彼は殺人の容疑者として捕まることとなるのですが、彼は知的障害を持っている人物として描かれています。
映画を最後まで見てみて、彼は一体どこまで分かっていたのだろうか。と思いました。
事件のことをいったいどれだけ覚えていたのかということもそうですし、最後に母親へ渡すある物。
あれの意味をいったいどこまで分かっていたのだろうか。
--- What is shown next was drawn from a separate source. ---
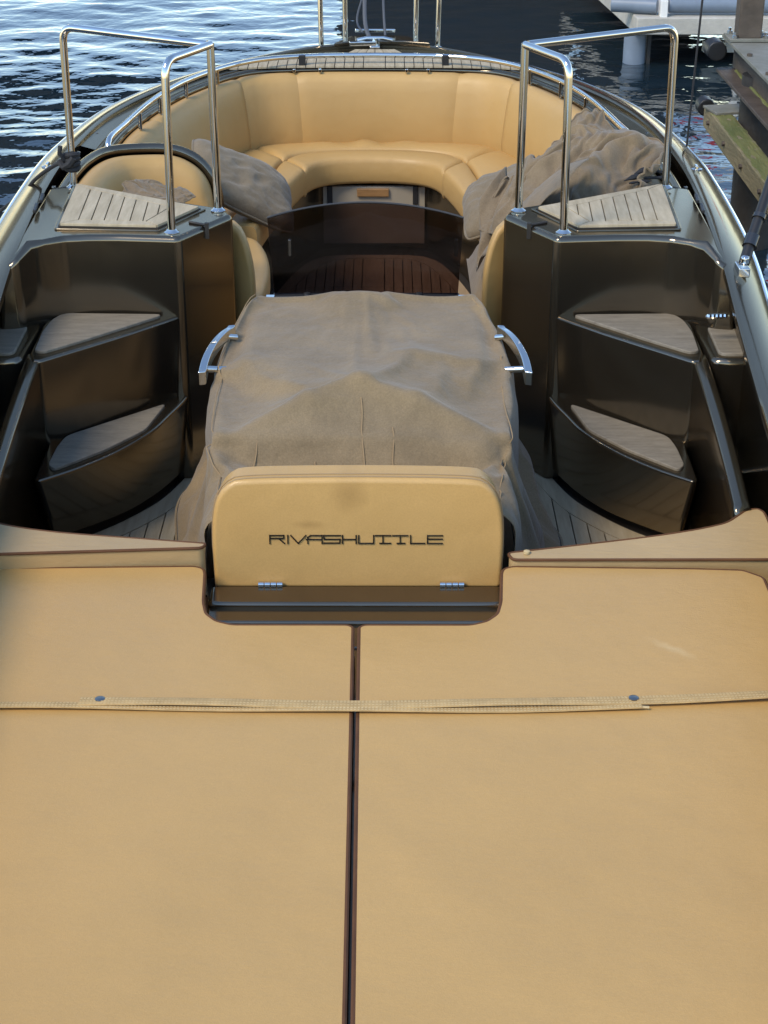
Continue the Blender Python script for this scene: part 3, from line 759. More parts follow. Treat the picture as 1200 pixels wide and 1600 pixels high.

とか。
仮に彼が全てを分かっているのだとしたら、それはそれで恐ろしいことです。
さらに彼は5歳の頃のことを覚えていたりと、決して全てにおいて記憶が弱いわけではないような描写もあるのです。
さすがという感じ
この映画から11年の時を経て、『パラサイト 半地下の住人』でアカデミー作品賞、脚本賞、監督賞、外国語映画賞を受賞するポン・ジュノさん。
この映画を見てもその非凡さが分かるような気がしました。
小さなシーンやセリフなんかにもしっかりと意味が込められていたり、伏線が散りばめられています。
ゴルフボールやクラブもそうですし、被害者の鼻血に関する話なんかも、よく考えると大切な意味を持っています。
さらに、最初の穀物を切っている様子なんかもいきなりヒヤヒヤするシーンですし、後半には同じようなシーンが再びあったりもします。
そして、最後にバスの中で母親が針を刺した場所と、その意味は・・・?ということ。
これもすぐには分からなかったのですが、理解するとなるほどな・・・という感じ。
少し気の抜けるような音楽の中で踊っているシーンもラストとして本当に見事です。
さすがですな・・・他の作品も見てみようかな。